==== Supplied data

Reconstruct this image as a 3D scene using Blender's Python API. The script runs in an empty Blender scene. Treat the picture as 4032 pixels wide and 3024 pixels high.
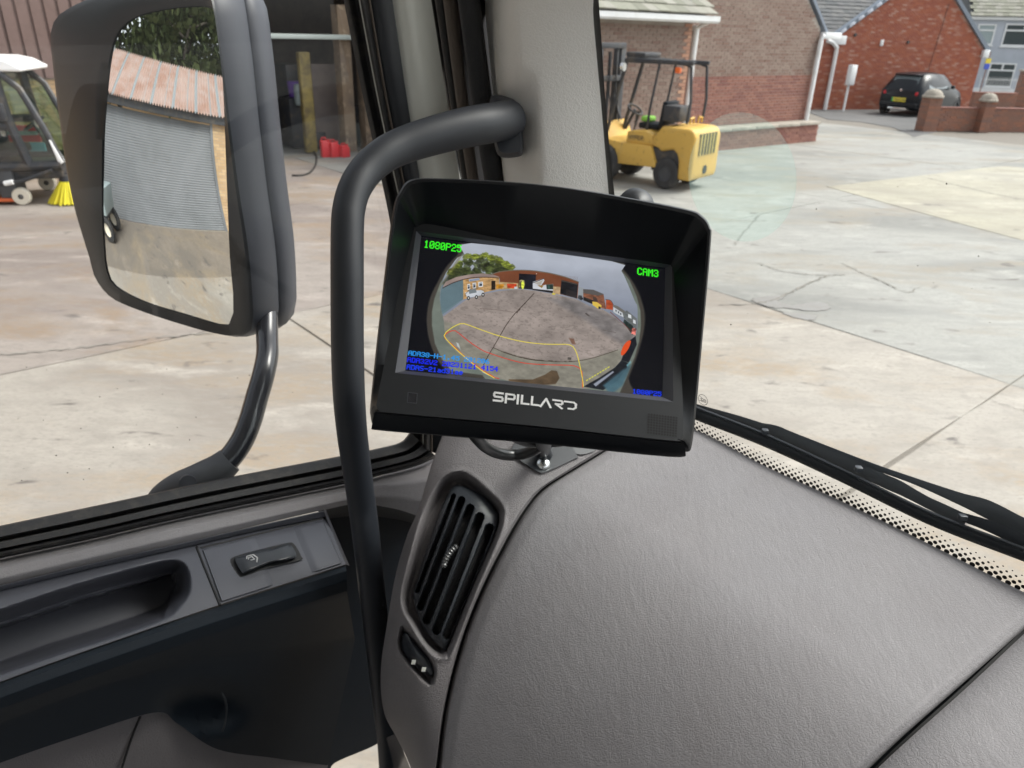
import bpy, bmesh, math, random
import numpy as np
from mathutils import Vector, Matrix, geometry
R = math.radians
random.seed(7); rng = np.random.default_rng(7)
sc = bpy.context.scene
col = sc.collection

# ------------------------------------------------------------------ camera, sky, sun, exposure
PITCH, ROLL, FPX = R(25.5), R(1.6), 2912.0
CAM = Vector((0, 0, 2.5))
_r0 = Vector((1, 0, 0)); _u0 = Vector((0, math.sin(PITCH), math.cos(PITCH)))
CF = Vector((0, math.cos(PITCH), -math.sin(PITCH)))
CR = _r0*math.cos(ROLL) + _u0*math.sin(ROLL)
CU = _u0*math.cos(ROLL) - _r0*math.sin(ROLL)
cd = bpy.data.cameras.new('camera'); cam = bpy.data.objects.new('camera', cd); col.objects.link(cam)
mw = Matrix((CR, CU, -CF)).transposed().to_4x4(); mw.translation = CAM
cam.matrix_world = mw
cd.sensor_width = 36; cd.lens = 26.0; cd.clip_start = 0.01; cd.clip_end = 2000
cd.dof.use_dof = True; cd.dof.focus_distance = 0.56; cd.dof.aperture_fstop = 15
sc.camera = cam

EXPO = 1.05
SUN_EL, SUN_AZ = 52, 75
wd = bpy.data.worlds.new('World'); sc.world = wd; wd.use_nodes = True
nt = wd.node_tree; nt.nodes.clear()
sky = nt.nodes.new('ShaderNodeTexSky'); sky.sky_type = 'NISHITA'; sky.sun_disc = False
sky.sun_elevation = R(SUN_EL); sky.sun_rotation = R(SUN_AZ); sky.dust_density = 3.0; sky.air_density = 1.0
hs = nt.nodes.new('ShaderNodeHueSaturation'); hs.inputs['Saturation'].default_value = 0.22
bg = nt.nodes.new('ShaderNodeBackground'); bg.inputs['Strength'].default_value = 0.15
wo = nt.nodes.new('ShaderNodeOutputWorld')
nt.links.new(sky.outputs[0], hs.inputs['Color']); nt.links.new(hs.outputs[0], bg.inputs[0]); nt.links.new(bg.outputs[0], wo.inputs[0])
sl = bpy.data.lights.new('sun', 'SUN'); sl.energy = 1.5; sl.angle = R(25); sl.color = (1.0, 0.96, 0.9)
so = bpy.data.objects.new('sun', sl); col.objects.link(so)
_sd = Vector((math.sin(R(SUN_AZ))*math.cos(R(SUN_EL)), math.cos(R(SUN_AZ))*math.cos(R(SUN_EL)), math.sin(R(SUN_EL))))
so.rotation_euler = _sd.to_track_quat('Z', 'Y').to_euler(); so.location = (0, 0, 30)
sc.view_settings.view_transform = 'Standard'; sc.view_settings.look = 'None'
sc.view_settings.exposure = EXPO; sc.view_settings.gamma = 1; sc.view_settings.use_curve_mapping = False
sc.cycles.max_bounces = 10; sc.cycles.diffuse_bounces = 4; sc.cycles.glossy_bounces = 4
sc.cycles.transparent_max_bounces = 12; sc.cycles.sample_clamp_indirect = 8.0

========

Written exercise:
Pictures are excluded; output everything else in the data verbatim.

Response below:
Reconstruct this image as a 3D scene using Blender's Python API. The script runs in an empty Blender scene. Treat the picture as 4032 pixels wide and 3024 pixels high.
import bpy, bmesh, math, random
import numpy as np
from mathutils import Vector, Matrix, geometry
R = math.radians
random.seed(7); rng = np.random.default_rng(7)
sc = bpy.context.scene
col = sc.collection

# ------------------------------------------------------------------ camera, sky, sun, exposure
PITCH, ROLL, FPX = R(25.5), R(1.6), 2912.0
CAM = Vector((0, 0, 2.5))
_r0 = Vector((1, 0, 0)); _u0 = Vector((0, math.sin(PITCH), math.cos(PITCH)))
CF = Vector((0, math.cos(PITCH), -math.sin(PITCH)))
CR = _r0*math.cos(ROLL) + _u0*math.sin(ROLL)
CU = _u0*math.cos(ROLL) - _r0*math.sin(ROLL)
cd = bpy.data.cameras.new('camera'); cam = bpy.data.objects.new('camera', cd); col.objects.link(cam)
mw = Matrix((CR, CU, -CF)).transposed().to_4x4(); mw.translation = CAM
cam.matrix_world = mw
cd.sensor_width = 36; cd.lens = 26.0; cd.clip_start = 0.01; cd.clip_end = 2000
cd.dof.use_dof = True; cd.dof.focus_distance = 0.56; cd.dof.aperture_fstop = 15
sc.camera = cam

EXPO = 1.05
SUN_EL, SUN_AZ = 52, 75
wd = bpy.data.worlds.new('World'); sc.world = wd; wd.use_nodes = True
nt = wd.node_tree; nt.nodes.clear()
sky = nt.nodes.new('ShaderNodeTexSky'); sky.sky_type = 'NISHITA'; sky.sun_disc = False
sky.sun_elevation = R(SUN_EL); sky.sun_rotation = R(SUN_AZ); sky.dust_density = 3.0; sky.air_density = 1.0
hs = nt.nodes.new('ShaderNodeHueSaturation'); hs.inputs['Saturation'].default_value = 0.22
bg = nt.nodes.new('ShaderNodeBackground'); bg.inputs['Strength'].default_value = 0.15
wo = nt.nodes.new('ShaderNodeOutputWorld')
nt.links.new(sky.outputs[0], hs.inputs['Color']); nt.links.new(hs.outputs[0], bg.inputs[0]); nt.links.new(bg.outputs[0], wo.inputs[0])
sl = bpy.data.lights.new('sun', 'SUN'); sl.energy = 1.5; sl.angle = R(25); sl.color = (1.0, 0.96, 0.9)
so = bpy.data.objects.new('sun', sl); col.objects.link(so)
_sd = Vector((math.sin(R(SUN_AZ))*math.cos(R(SUN_EL)), math.cos(R(SUN_AZ))*math.cos(R(SUN_EL)), math.sin(R(SUN_EL))))
so.rotation_euler = _sd.to_track_quat('Z', 'Y').to_euler(); so.location = (0, 0, 30)
sc.view_settings.view_transform = 'Standard'; sc.view_settings.look = 'None'
sc.view_settings.exposure = EXPO; sc.view_settings.gamma = 1; sc.view_settings.use_curve_mapping = False
sc.cycles.max_bounces = 10; sc.cycles.diffuse_bounces = 4; sc.cycles.glossy_bounces = 4
sc.cycles.transparent_max_bounces = 12; sc.cycles.sample_clamp_indirect = 8.0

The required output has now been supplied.